Five reasons why we must NOT censor ISIS propaganda [news]

Five reasons why we must NOT censor ISIS propaganda by Dr. Azeem Ibrahim.

From the post:

First of all, censoring ISIS in this way is simply not feasible. We can very well demand that mainstream newspapers and TV news stations limit their coverage of these issues, but that would leave the entire field of discussion to the unregulated areas of the internet, the “blogosphere” and social media. ISIS would still dominate in these areas, except now we will have removed from the discourse those outlets that would be most capable to hold the ISIS narrative to scrutiny.

All of Dr. Ibrahim’s points are well taken but the ability to “…hold the ISIS narrative to scrutiny” is the most telling one.
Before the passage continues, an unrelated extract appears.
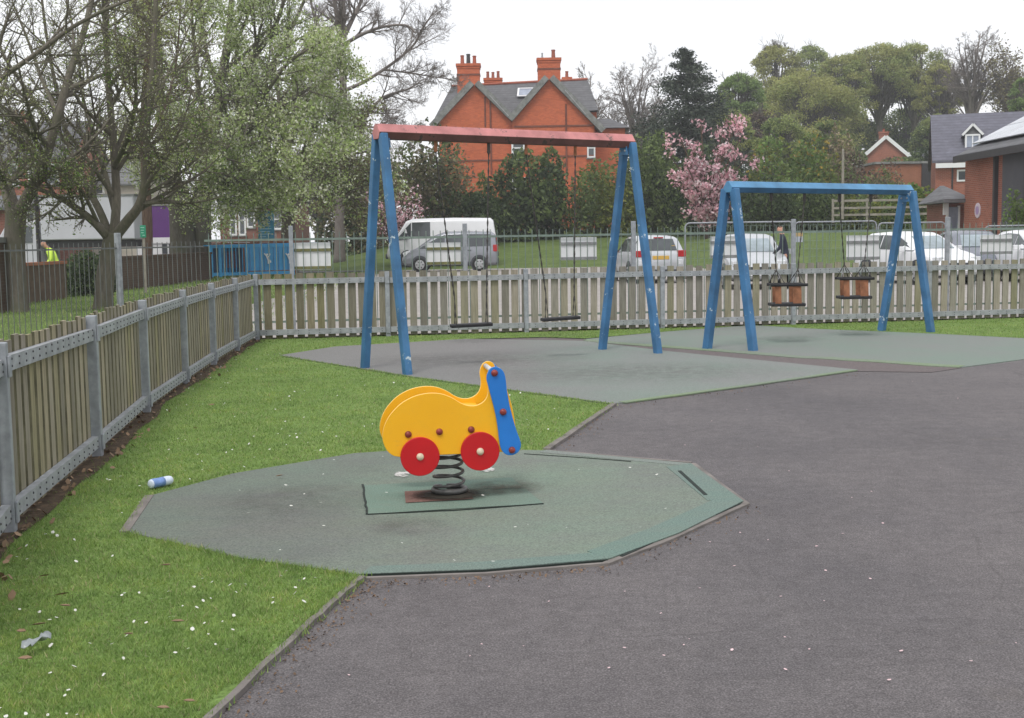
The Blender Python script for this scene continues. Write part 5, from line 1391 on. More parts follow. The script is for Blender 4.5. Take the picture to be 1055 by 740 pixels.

In holding the Islamic State narrative to scrutiny, the West will learn some of that narrative is true.

Simon Cottee writes in Why It’s So Hard to Stop ISIS Propaganda:

The more immediate, but no less intractable, challenge is to change the reality on the ground in Syria and Iraq, so that ISIS’s narrative of Sunni Muslim persecution at the hands of the Assad regime and Iranian-backed Shiite militias commands less resonance among Sunnis. One problem in countering that narrative is that some of it happens to be true: Sunni Muslims are being persecuted in Syria and Iraq. This blunt empirical fact, just as much as ISIS’s success on the battlefield, and the rhetorical amplification and global dissemination of that success via ISIS propaganda, helps explain why ISIS has been so effective in recruiting so many foreign fighters to its cause.

A first step towards scrutiny of all narratives in the conflict with the Islamic State would be to stop referring to reports and/or news from the Islamic State as “propaganda.” It isn’t any more or less propaganda than the numerous direct and indirect reports placed at the direction of the United States government.

Yet, even traditionally skeptical news organizations, such as the New York Times, repeats government reports of the danger the United States faces from the Islamic State without question.

At best, the Islamic State may have 35,000 fighters in Syria/Iraq. Should a nuke-armed hyper-power with a military budget equal to the next nine (9) biggest spenders, more than a third of all military spending, be fearful of this ragged band of fighters?

To read the serious tone with which the New York Times reports the hand wringing and posturing from both Washington and the presidential campaign trail, you would think so. Instead of analysis and well-deserved mockery of those fearful positions, the Times reports them as “news.”

Censoring the narratives of the Islamic State and failing to question those of the United States, deprives the public, including young people, of an opportunity to reach their own evaluation of those narratives.

Small wonder they are all so mis-informed.